First World, Second World, Third World
The terms First World, Second World, and Third World were used to divide the nations of Earth into three broad categories. The three terms did not arise simultaneously. After World War II it became common to speak of the capitalist and Communist countries as two major blocs, scarcely using such terms as the "free world" as compared to the "communist bloc". The two "worlds" were not numbered. It was eventually pointed out that there were a great many countries that fit into neither category, and in the 1950s this latter group came to be called the Third World. It then began to seem that there ought to be a "First World" and a "Second World". These latter terms were always much less common.
In the context of the Cold War:
- Second World referred to nations within the Soviet Union's sphere of influence, principally the Warsaw Pact countries. Besides the Soviet Union proper, most of Eastern Europe was run by satellite governments working closely with Moscow. This term may or may not also refer to Communist countries whose leadership were at odds with Moscow, e.g. China and Yugoslavia. Recently, this term has been used to describe former Third World countries that have experienced too much development to be classified any longer as being a part of the Third World.

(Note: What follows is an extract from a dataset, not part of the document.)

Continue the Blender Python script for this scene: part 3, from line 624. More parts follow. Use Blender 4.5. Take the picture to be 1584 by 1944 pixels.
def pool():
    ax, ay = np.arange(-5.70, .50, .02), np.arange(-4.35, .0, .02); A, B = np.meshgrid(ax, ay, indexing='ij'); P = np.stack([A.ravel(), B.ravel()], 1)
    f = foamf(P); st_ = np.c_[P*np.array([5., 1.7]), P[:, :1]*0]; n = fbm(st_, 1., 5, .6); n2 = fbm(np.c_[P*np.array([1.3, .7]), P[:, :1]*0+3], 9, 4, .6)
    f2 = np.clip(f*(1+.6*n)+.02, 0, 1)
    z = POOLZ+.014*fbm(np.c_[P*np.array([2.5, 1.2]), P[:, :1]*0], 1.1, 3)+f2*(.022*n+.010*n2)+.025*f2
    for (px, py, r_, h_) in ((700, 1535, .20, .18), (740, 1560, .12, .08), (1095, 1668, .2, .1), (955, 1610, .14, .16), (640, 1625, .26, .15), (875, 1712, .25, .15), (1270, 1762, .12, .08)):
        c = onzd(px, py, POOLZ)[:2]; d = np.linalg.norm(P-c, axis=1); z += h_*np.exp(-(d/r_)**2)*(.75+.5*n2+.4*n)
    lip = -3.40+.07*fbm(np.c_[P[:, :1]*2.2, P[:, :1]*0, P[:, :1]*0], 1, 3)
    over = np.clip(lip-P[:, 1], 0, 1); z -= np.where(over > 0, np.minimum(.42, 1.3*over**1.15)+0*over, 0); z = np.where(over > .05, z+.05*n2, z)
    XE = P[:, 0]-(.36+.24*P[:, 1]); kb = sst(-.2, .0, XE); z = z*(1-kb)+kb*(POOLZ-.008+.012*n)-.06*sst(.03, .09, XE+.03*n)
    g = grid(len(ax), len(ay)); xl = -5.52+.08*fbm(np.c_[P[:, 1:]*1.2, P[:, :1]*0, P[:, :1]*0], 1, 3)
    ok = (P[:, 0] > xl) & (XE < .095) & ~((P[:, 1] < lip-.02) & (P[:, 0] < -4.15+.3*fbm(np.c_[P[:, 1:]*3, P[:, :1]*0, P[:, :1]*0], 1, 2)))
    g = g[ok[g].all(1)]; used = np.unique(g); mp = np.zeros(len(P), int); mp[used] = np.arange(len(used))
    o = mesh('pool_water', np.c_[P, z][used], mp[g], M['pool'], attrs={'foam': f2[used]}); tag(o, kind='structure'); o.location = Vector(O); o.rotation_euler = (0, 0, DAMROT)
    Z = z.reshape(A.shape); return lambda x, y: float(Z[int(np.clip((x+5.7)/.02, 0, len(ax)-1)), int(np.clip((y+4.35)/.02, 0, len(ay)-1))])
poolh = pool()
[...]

There were a number of countries which did not fit comfortably into this neat definition of partition, including Switzerland, Sweden, and the Republic of Ireland, which chose to be neutral. Finland was under the Soviet Union's sphere of influence but was not communist, nor was it a member of the Warsaw Pact. Austria was under the United States' sphere of influence, but in 1955, when the country again became a fully independent republic, it did so under the condition that it remained neutral.
With the 1991 collapse of the Soviet Union, the term "Second World" largely fell out of use, though the term "Third World" remains popular, mostly as another term for developing countries. The remaining Communist countries either became more isolated from the world economy, as in North Korea and Cuba, or began integrating capitalist concepts such as private enterprise into their societies and forging new trading ties with external capitalist economies, as in Vietnam and China.
In more recent use, the term First World refers to developed nations, while Third World, in contrast, refers to developing/undeveloped nations.
There is also the less commonly used term Fourth World, often used to refer to nations that lack any national representation at the UN, but that may enjoy representation at UNPO — indigenous peoples living within or across state boundaries.
"The World" can also be used to refer to the group of people on the planet earth.